▶ [Aim of the exercise]: Transcribe, word for word, the line containing "mat('darkroom', (.07, .068, .065), .9)" and each line following it through the end of the listing below. Omit all other lines.

▶ [Information supplied]:
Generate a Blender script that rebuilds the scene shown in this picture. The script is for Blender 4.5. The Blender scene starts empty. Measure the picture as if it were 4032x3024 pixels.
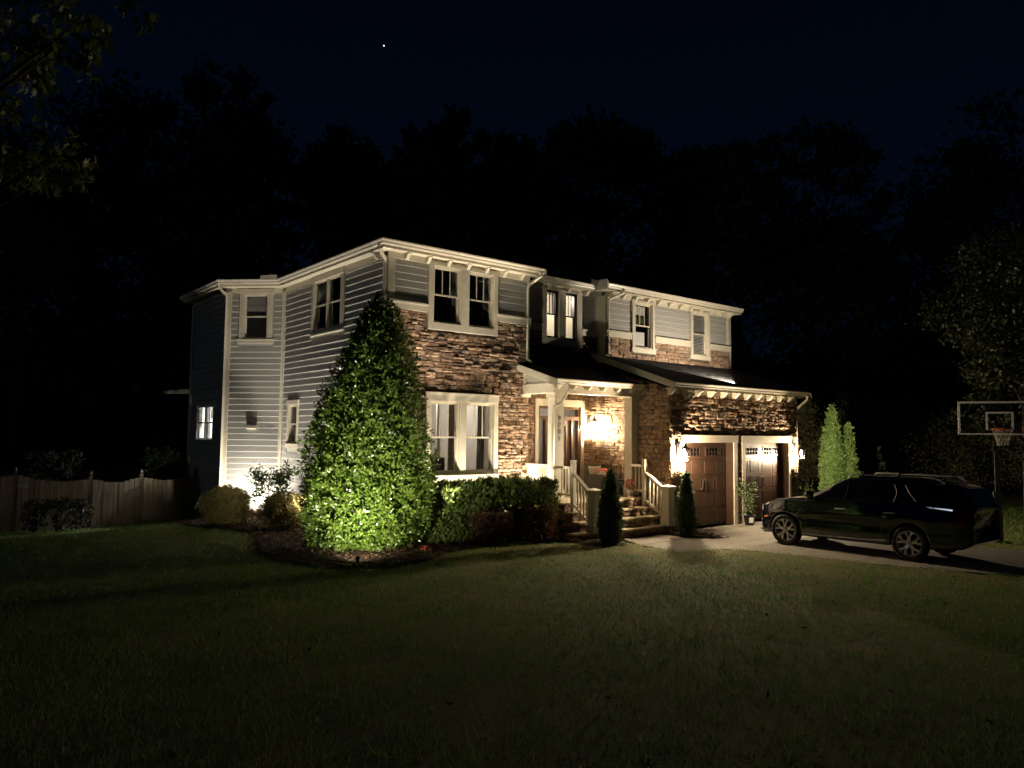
import bpy, math, random
import numpy as np
from mathutils import Vector, Matrix
R = math.radians
random.seed(7); rng = np.random.default_rng(7)
sc = bpy.context.scene
COL = sc.collection

# ------------------------------------------------------------------ camera
cd = bpy.data.cameras.new('camera'); cam = bpy.data.objects.new('camera', cd); COL.objects.link(cam)
cd.sensor_fit = 'HORIZONTAL'; cd.sensor_width = 36; cd.lens = 36*2960/4032
cd.clip_start = .05; cd.clip_end = 1500
yaw, pit, rol = R(-39.13), R(3.84), R(.585)
fwd = Vector((-math.sin(yaw)*math.cos(pit), math.cos(yaw)*math.cos(pit), math.sin(pit)))
rgt = Vector((math.cos(yaw), math.sin(yaw), 0)); up = rgt.cross(fwd)
r2 = rgt*math.cos(rol)-up*math.sin(-rol); u2 = up*math.cos(rol)+rgt*math.sin(-rol)
CAMM = Matrix(((r2.x, u2.x, -fwd.x, 0), (r2.y, u2.y, -fwd.y, 0), (r2.z, u2.z, -fwd.z, 2.65), (0, 0, 0, 1)))
cam.matrix_world = CAMM
sc.camera = cam

# ------------------------------------------------------------------ night sky, faint moonlight, exposure
w = bpy.data.worlds.new('World'); sc.world = w; w.use_nodes = True
nt = w.node_tree; nt.nodes.clear()
wo = nt.nodes.new('ShaderNodeOutputWorld'); bg = nt.nodes.new('ShaderNodeBackground')
tc = nt.nodes.new('ShaderNodeTexCoord'); sx = nt.nodes.new('ShaderNodeSeparateXYZ'); rp = nt.nodes.new('ShaderNodeValToRGB')
nt.links.new(tc.outputs['Generated'], sx.inputs[0]); nt.links.new(sx.outputs['Z'], rp.inputs[0])
rp.color_ramp.elements[0].position = 0; rp.color_ramp.elements[0].color = (.0007, .0024, .0062, 1)
rp.color_ramp.elements[1].position = .75; rp.color_ramp.elements[1].color = (.0003, .0008, .0030, 1)
e = rp.color_ramp.elements.new(.32); e.color = (.0006, .0022, .0068, 1)
nt.links.new(rp.outputs[0], bg.inputs[0]); nt.links.new(bg.outputs[0], wo.inputs[0]); bg.inputs[1].default_value = .8
sd = bpy.data.lights.new('moon', 'SUN'); sd.energy = .028; sd.angle = R(4); sd.color = (.75, .85, 1)
so = bpy.data.objects.new('moon', sd); so.rotation_euler = (R(72), 0, R(-100)); COL.objects.link(so)
sc.view_settings.view_transform = 'Standard'; sc.view_settings.look = 'None'
sc.view_settings.exposure = .2; sc.view_settings.gamma = 1; sc.view_settings.use_curve_mapping = False
sc.render.engine = 'CYCLES'
sc.cycles.use_denoising = True; sc.cycles.max_bounces = 6; sc.cycles.transparent_max_bounces = 12
sc.cycles.sample_clamp_indirect = 4

# ------------------------------------------------------------------ materials
MATS = {}
def nodes(name):
    m = bpy.data.materials.new(name); m.use_nodes = True; MATS[name] = m
    n = m.node_tree; return m, n, n.nodes['Principled BSDF']
def link(n, a, b): n.links.new(a, b)
def mat(name, col, rough=.6, metal=0, spec=.5, var=0, scale=6, bump=0, bscale=40, stretch=None, col2=None, objrnd=0, island=0, coat=0):
    m, n, b = nodes(name)
    b.inputs['Roughness'].default_value = rough; b.inputs['Metallic'].default_value = metal
    b.inputs['Specular IOR Level'].default_value = spec; b.inputs['Coat Weight'].default_value = coat
    tc = n.nodes.new('ShaderNodeTexCoord'); vec = tc.outputs['Object']
    if stretch:
        mp = n.nodes.new('ShaderNodeMapping'); mp.inputs['Scale'].default_value = stretch
        link(n, vec, mp.inputs[0]); vec = mp.outputs[0]
    c = n.nodes.new('ShaderNodeRGB'); c.outputs[0].default_value = (*col, 1); out = c.outputs[0]
    if var or col2:
        no = n.nodes.new('ShaderNodeTexNoise'); no.inputs['Scale'].default_value = scale; no.inputs['Detail'].default_value = 6
        no.inputs['Roughness'].default_value = .65
        link(n, vec, no.inputs['Vector'])
        mx = n.nodes.new('ShaderNodeMix'); mx.data_type = 'RGBA'
        mr = n.nodes.new('ShaderNodeMapRange'); mr.inputs[1].default_value = .35; mr.inputs[2].default_value = .65
        link(n, no.outputs['Fac'], mr.inputs[0]); link(n, mr.outputs[0], mx.inputs[0])
        k = col2 or tuple(x*(1-var) for x in col)
        mx.inputs[6].default_value = (*col, 1); mx.inputs[7].default_value = (*k, 1); out = mx.outputs[2]
    if objrnd or island:
        if island:
            g = n.nodes.new('ShaderNodeNewGeometry'); src = g.outputs['Random Per Island']
            if objrnd:
                oi = n.nodes.new('ShaderNodeObjectInfo'); ad = n.nodes.new('ShaderNodeMath'); ad.operation = 'ADD'
                link(n, src, ad.inputs[0]); link(n, oi.outputs['Random'], ad.inputs[1])
                fr = n.nodes.new('ShaderNodeMath'); fr.operation = 'FRACT'; link(n, ad.outputs[0], fr.inputs[0]); src = fr.outputs[0]
        else:
            oi = n.nodes.new('ShaderNodeObjectInfo'); src = oi.outputs['Random']
        amt = objrnd or island
        hs = n.nodes.new('ShaderNodeHueSaturation')
        mr = n.nodes.new('ShaderNodeMapRange'); mr.inputs[3].default_value = 1-amt; mr.inputs[4].default_value = 1+amt
        link(n, src, mr.inputs[0]); link(n, mr.outputs[0], hs.inputs['Value'])
        m2 = n.nodes.new('ShaderNodeMath'); m2.operation = 'MULTIPLY_ADD'; m2.inputs[1].default_value = 7.31; m2.inputs[2].default_value = 0
        link(n, src, m2.inputs[0]); f2 = n.nodes.new('ShaderNodeMath'); f2.operation = 'FRACT'; link(n, m2.outputs[0], f2.inputs[0])
        mr2 = n.nodes.new('ShaderNodeMapRange'); mr2.inputs[3].default_value = .5-.03*amt; mr2.inputs[4].default_value = .5+.03*amt
        link(n, f2.outputs[0], mr2.inputs[0]); link(n, mr2.outputs[0], hs.inputs['Hue'])
        link(n, out, hs.inputs['Color']); out = hs.outputs[0]
    link(n, out, b.inputs['Base Color'])
    if bump:
        nb = n.nodes.new('ShaderNodeTexNoise'); nb.inputs['Scale'].default_value = bscale; nb.inputs['Detail'].default_value = 5
        link(n, vec, nb.inputs['Vector'])
        bp = n.nodes.new('ShaderNodeBump'); bp.inputs['Strength'].default_value = bump; bp.inputs['Distance'].default_value = .02
        link(n, nb.outputs['Fac'], bp.inputs['Height']); link(n, bp.outputs[0], b.inputs['Normal'])
    return m
mat('trim', (.60, .545, .43), .5, var=.12, scale=3, bump=.08, bscale=18, stretch=(1, 1, 1))
mat('siding', (.40, .385, .355), .6, var=.16, scale=5, bump=.35, bscale=9, stretch=(.5, .5, 9), objrnd=.05)
mat('metal_cream', (.62, .565, .46), .35, spec=.6, var=.1, scale=8)
mat('soffit', (.60, .54, .42), .6, var=.08, scale=4)
mat('roof', (.035, .034, .036), .9, spec=.2, var=.35, scale=14, bump=.5, bscale=60)
mat('doorwood', (.115, .058, .036), .32, spec=.55, var=.45, scale=7, bump=.15, bscale=8, stretch=(1, 1, .5), objrnd=.08)
mat('garagewood', (.052, .028, .018), .34, spec=.4, var=.4, scale=8, bump=.15, bscale=10, stretch=(.5, 1, 6), objrnd=.06)
mat('black', (.012, .012, .013), .4, spec=.5)
mat('blackmatte', (.02, .02, .021), .8)
mat('digit', (.045, .04, .035), .6)
mat('concrete', (.31, .28, .235), .85, spec=.3, var=.22, scale=2.2, bump=.25, bscale=55, objrnd=.04)
mat('mulch', (.055, .03, .02), .95, spec=.2, var=.6, scale=9, bump=1, bscale=40)
mat('chip', (.10, .058, .038), .9, spec=.2, island=.6)
mat('soil', (.10, .13, .045), .95, spec=.1, col2=(.20, .17, .08), scale=.9, bump=.6, bscale=30)
mat('tread', (.52, .43, .30), .75, spec=.3, var=.3, scale=4, bump=.3, bscale=25, objrnd=.12)
mat('mortar', (.11, .085, .065), .95, spec=.1, var=.3, bump=.3)
mat('fencewood', (.27, .215, .155), .85, spec=.2, var=.45, scale=3, bump=.4, bscale=10, stretch=(8, 8, .7), objrnd=.28)
mat('bark', (.07, .052, .038), .95, spec=.1, var=.5, scale=8, bump=1, bscale=14, stretch=(3, 3, .6))
mat('white', (.72, .71, .68), .45, var=.05)
mat('innerwall', (.42, .39, .35), .8, var=.05)
mat('carpet', (.2, .16, .13), .9, var=.2)
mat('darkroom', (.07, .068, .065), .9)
mat('curtain', (.30, .285, .26), .85, var=.15, scale=3)
mat('armfabric', (.045, .045, .047), .9, var=.2)
mat('brick', (.30, .13, .08), .85, var=.3, scale=5, bump=.3, objrnd=.2)
mat('wicker', (.13, .11, .095), .75, var=.4, scale=45, bump=.8, bscale=90)
mat('cushion', (.13, .13, .15), .9, var=.1)
mat('pillow', (.6, .54, .44), .85, var=.12, scale=10)
mat('redball', (.6, .04, .03), .35); mat('whiteball', (.75, .72, .68), .35)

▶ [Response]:
mat('darkroom', (.07, .068, .065), .9)
mat('curtain', (.30, .285, .26), .85, var=.15, scale=3)
mat('armfabric', (.045, .045, .047), .9, var=.2)
mat('brick', (.30, .13, .08), .85, var=.3, scale=5, bump=.3, objrnd=.2)
mat('wicker', (.13, .11, .095), .75, var=.4, scale=45, bump=.8, bscale=90)
mat('cushion', (.13, .13, .15), .9, var=.1)
mat('pillow', (.6, .54, .44), .85, var=.12, scale=10)
mat('redball', (.6, .04, .03), .35); mat('whiteball', (.75, .72, .68), .35)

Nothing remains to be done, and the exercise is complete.